Navistar International managed to improve its net income during the fiscal second quarter ending April 30, amid the launch of its MaxxForce advanced exhaust-gas recirculation engines
. Net income attributable to Navistar International was $30 million, or 42 cents a share, over the three months, up from $12 million, or 16 cents a share, during the year-ago period.

The company attributes the improvement to the performance of its core business. The company expects its earnings for fiscal year ending Oct. 31 to be in the range of $2.75 to $3.25 a share.

"Our expectations are to be profitable across the business cycle," said Daniel C. Ustian, Navistar chairman, president and CEO. "The plans we have put in place for our core businesses are on track through the second quarter. We are confident that the foundation is in place to continue to support our profitability and grow our business."

Navistar reported revenues of $2.7 billion in the fiscal second quarter, down from about $2.8 billion in the 2009 period.

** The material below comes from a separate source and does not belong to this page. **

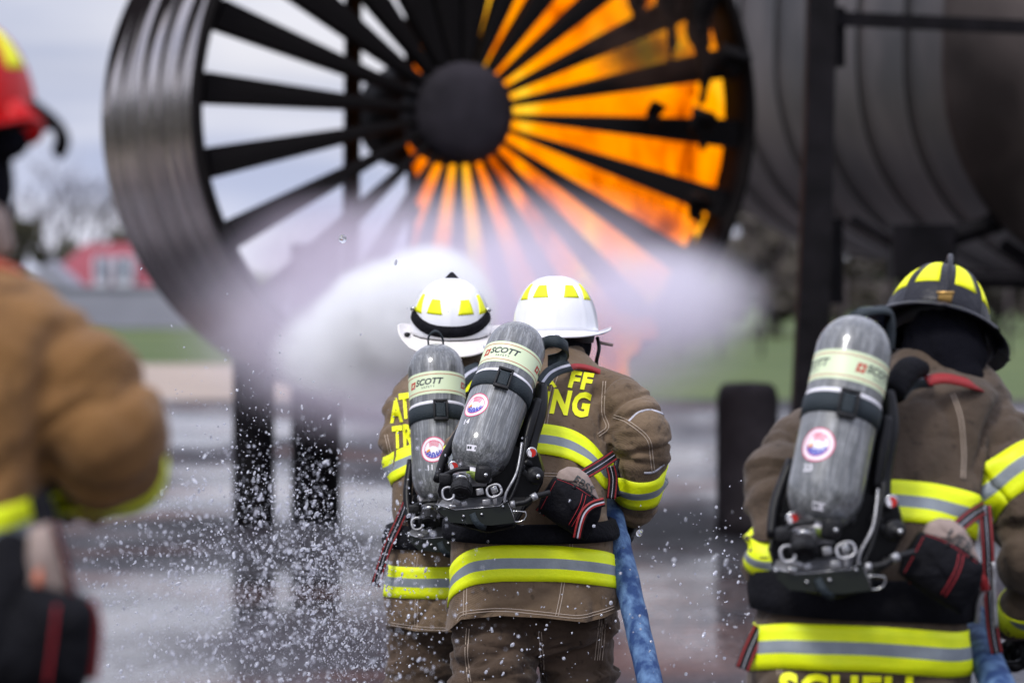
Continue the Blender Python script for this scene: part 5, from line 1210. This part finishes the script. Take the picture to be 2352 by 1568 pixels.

"We remain confident for the remainder of the year about our ability to deliver fiscal 2010 results in the previously reported range," said Ustian. "The orders we have received for our 2010-compliant products ensure that the business is well positioned for the rest of the year."

Navistar's truck segment rolled in $76 million during the quarter, compared with $56 million in the 2009 quarter. According to Navistar, the increases were driven by improved commercial performance and continued material and manufacturing cost improvements offset partially by lower military sales.

Increased engine demand in Brazil offset the decreased volumes in North America caused by the expiration of the company's contract with Ford. The engine segment reported $15 million in profit in the 2010 period, compared to a loss of $84 million in the 2009 quarter.

The parts segment reported a second-quarter profit of $58 million, down from a year-ago profit of $115 million, which was positively impacted by strong MRAP volumes. Navistar said increased volumes in North America offset the impact of lower U.S. military sales.